Senator David Perdue Discusses The Future Of The Supreme Court

WASHINGTON, D.C. – U.S. Senator David Perdue (R-GA), a member of the Senate Judiciary Committee, this week discussed the vacancy on the United States Supreme Court and urged his colleagues to remember the integrity of the advice and consent process.

Click here to view the speech or click on the image below.

Supreme Court


“I rise today to discuss the vacancy on the United States Supreme Court, where we’ve been on this issue, and what needs to happen next year when our next president is sworn in.

For months this year, I and other members of this body held our ground in saying that the American people deserved a voice in this process. 

We talked about how the integrity of the advice and consent process, clearly outlined in Article II, Section 2 of the United States Constitution, was at stake.

We outlined years of precedent against nominating and confirming a Supreme Court Justice during a presidential election year.

The last time a vacancy arose and a nominee was confirmed in a presidential election year was 1932. 1888 was the last presidential election year in which a Justice was nominated and confirmed by a divided government.
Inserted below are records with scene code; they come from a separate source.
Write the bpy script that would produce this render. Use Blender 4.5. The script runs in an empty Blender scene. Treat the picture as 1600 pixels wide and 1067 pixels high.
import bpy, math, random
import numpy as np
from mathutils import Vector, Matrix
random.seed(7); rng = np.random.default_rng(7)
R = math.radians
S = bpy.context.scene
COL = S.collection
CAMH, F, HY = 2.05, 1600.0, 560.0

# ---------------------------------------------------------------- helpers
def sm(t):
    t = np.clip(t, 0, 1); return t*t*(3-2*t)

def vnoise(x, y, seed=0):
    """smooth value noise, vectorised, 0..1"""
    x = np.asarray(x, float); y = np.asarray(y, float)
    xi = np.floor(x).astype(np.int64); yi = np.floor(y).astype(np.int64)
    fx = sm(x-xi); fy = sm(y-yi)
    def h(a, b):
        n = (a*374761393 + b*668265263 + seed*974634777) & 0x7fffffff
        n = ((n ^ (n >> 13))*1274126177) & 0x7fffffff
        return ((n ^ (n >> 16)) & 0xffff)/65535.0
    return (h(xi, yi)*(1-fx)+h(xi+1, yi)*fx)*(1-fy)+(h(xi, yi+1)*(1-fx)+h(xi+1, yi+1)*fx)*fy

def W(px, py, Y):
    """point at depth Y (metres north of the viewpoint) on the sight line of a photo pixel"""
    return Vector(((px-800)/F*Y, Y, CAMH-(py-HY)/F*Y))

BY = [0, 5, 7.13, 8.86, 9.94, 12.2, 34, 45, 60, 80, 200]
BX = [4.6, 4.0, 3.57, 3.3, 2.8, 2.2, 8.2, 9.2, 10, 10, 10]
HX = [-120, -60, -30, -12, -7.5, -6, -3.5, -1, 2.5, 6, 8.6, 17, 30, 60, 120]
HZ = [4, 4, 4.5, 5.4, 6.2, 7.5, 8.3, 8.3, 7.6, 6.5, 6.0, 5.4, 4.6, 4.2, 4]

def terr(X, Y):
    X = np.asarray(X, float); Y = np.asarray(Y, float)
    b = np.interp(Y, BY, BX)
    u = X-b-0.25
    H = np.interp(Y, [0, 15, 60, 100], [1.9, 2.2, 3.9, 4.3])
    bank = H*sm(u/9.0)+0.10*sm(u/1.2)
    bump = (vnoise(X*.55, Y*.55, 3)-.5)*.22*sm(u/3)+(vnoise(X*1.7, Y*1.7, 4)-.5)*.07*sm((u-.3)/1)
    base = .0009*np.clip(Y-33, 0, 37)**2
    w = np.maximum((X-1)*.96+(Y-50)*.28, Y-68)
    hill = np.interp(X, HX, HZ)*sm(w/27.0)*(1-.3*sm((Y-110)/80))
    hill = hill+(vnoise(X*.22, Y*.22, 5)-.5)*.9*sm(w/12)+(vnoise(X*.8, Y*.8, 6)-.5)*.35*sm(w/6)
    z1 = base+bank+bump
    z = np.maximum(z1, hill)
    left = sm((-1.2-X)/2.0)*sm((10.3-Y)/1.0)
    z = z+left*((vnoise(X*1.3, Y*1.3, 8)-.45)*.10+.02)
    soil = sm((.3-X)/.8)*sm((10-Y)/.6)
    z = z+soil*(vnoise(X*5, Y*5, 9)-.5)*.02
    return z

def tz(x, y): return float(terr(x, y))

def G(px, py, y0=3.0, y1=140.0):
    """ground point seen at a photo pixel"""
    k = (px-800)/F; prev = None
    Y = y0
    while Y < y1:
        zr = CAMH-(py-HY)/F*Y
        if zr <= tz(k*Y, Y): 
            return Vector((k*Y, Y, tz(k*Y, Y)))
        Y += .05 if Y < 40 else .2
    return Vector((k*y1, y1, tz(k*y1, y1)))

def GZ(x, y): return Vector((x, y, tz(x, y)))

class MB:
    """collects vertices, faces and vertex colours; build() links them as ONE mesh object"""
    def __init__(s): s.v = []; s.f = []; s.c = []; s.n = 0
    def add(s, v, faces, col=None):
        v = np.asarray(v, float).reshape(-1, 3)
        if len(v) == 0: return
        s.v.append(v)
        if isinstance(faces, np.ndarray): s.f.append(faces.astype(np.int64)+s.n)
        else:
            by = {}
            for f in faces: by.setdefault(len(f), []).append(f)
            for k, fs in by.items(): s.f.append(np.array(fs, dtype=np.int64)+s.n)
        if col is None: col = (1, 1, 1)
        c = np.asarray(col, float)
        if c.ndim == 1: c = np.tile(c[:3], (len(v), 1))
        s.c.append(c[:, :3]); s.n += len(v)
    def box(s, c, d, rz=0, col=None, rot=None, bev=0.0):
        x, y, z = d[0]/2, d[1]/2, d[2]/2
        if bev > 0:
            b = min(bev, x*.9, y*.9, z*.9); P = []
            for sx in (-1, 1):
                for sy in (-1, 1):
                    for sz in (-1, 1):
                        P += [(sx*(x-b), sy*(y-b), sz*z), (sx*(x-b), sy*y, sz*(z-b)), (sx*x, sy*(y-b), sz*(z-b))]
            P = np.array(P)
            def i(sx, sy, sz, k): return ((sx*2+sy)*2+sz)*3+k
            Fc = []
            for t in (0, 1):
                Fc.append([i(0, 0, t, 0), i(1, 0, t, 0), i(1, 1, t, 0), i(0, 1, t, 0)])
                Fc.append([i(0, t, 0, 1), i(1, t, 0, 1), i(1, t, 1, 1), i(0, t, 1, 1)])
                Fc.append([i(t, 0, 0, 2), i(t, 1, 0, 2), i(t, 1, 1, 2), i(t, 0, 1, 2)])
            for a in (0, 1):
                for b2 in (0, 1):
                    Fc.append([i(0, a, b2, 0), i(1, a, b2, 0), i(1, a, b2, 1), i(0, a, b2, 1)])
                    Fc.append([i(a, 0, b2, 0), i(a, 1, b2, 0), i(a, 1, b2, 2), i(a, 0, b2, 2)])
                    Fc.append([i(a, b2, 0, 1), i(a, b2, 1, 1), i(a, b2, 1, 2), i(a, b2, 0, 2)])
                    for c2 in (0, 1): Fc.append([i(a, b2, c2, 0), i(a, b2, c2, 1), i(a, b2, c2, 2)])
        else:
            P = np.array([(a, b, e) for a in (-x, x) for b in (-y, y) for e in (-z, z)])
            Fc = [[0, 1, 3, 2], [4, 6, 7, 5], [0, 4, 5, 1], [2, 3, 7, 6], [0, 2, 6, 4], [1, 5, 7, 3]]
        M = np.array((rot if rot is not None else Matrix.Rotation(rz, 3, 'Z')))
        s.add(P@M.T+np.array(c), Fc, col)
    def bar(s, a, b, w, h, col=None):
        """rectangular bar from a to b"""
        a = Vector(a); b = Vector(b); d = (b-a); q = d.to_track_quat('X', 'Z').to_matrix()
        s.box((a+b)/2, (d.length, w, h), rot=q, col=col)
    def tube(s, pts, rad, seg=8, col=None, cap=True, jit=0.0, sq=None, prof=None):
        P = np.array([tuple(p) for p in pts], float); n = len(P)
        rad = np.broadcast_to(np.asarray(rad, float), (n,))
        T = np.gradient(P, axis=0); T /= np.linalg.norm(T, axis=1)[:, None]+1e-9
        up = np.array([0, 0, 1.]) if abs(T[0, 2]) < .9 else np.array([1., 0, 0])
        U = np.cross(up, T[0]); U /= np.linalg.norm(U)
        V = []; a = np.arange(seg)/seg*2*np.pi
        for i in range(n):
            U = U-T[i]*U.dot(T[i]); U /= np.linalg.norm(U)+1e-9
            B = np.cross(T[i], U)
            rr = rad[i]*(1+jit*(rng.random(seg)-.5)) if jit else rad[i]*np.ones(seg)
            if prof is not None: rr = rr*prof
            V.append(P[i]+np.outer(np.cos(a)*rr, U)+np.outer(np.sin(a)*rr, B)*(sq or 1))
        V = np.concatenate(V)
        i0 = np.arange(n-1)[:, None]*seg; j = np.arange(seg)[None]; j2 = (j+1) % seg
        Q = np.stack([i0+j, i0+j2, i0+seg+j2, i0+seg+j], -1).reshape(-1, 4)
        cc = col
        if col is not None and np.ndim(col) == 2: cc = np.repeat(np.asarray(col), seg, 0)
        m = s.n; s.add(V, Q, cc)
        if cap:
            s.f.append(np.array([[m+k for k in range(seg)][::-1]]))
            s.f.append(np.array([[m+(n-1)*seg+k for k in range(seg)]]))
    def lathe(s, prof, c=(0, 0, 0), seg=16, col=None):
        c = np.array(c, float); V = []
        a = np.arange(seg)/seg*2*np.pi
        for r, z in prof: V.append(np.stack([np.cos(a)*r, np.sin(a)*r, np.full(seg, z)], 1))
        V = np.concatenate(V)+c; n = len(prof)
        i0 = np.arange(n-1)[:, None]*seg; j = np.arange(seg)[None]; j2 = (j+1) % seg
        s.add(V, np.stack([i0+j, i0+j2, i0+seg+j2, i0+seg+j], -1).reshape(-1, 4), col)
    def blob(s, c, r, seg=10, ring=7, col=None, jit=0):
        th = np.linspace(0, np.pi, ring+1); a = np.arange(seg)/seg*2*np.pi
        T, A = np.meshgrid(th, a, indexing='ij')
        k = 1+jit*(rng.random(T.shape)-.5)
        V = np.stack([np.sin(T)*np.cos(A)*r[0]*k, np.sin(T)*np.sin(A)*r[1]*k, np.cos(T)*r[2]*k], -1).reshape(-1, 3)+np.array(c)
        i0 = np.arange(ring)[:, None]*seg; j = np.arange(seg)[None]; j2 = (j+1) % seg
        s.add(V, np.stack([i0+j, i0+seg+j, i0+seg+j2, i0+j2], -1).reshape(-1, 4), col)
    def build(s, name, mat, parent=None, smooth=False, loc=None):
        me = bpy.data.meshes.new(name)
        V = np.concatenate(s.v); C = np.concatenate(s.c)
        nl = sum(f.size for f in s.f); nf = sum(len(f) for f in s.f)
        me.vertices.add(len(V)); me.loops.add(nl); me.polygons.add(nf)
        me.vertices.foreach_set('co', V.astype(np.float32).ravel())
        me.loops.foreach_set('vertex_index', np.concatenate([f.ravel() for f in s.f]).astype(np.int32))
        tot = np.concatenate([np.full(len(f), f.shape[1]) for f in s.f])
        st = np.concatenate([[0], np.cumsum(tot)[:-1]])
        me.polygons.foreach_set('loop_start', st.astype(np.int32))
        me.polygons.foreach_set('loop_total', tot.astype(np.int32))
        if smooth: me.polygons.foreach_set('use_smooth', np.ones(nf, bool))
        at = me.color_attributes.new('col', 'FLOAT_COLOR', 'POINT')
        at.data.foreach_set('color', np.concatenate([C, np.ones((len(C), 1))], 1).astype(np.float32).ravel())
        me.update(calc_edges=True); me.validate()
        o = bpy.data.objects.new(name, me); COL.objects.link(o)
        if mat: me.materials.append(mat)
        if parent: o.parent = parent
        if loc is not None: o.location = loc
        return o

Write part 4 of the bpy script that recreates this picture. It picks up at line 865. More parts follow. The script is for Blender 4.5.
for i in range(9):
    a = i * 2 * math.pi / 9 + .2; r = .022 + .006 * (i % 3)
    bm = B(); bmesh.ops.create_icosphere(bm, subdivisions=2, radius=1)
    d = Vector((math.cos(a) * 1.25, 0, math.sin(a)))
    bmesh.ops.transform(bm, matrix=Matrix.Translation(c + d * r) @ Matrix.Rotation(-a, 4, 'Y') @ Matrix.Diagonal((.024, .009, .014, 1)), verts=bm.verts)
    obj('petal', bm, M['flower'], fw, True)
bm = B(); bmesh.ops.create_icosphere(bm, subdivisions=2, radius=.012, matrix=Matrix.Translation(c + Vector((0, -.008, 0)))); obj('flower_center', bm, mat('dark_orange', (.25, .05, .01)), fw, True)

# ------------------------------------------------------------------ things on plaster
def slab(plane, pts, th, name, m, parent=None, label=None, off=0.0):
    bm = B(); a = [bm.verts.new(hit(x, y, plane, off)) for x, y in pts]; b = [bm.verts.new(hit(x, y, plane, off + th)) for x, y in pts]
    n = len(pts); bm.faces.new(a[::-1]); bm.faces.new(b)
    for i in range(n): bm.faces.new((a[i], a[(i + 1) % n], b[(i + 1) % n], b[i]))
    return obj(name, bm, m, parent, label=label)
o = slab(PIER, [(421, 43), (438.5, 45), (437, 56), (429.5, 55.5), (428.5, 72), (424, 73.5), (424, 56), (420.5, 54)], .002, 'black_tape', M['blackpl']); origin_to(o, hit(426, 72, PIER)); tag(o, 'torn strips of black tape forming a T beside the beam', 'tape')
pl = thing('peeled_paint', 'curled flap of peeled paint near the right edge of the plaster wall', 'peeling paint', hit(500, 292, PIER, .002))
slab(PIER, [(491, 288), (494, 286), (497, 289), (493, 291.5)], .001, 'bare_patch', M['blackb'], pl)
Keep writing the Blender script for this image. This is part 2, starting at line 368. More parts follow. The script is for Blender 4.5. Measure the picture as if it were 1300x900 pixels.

Confirming a nominee to the United States Supreme Court should never be distorted by political theater of a presidential election cycle. This is a bipartisan position.

Both parties have said what I – and my Republican colleagues – have said all year. 

Since day one, I have consistently said that no Supreme Court nominee should be considered for the Supreme Court by the Senate before the next president is sworn in. That also meant no consideration during the lame duck either, no matter the outcome of the election.

You can’t have it both ways.

This was my position before the election, this is still my position today. It was and is about the principle, not the individual.

As an outsider to the political process, this was a logical and easy position to take from the very beginning. The process for nominating and confirming a Justice to the United States Supreme Court is enshrined in our Constitution.

The hyper-partisanship and politics of a presidential election cycle should have absolutely no place in this process.

Confirming any individual to a lifetime appointment to the United States Supreme Court must rise above that kind of political posturing. It must be above any political theater.

Furthermore, and as I said previously, the American people deserve a voice in this process. Election Day was not only about changing the direction of our country, but it was also a referendum on the balance of the Supreme Court for generations to come.

Our decision to withhold consent on any Supreme Court nominee until after a new president is sworn in protected the integrity of the advice and consent process from political games in a heated presidential campaign cycle. That decision was entirely within the rights and responsibilities of the Senate, as outlined in the Constitution.

We did our job, and next year we are going to continue to do that job of advice and consent as we consider the next nomination for the Supreme Court. With a new president sworn in, it will be time for the Senate to confirm a nominee to the United States Supreme Court.

The election is over. The people have spoken. Americans have elected a new president. They chose a new direction.

I urge members of this body to listen to them, and I urge this body to remember the integrity of the process.

I also look forward to hearing from whomever President-elect Trump nominates to serve on the Supreme Court, and having the opportunity to vote on his or her confirmation.”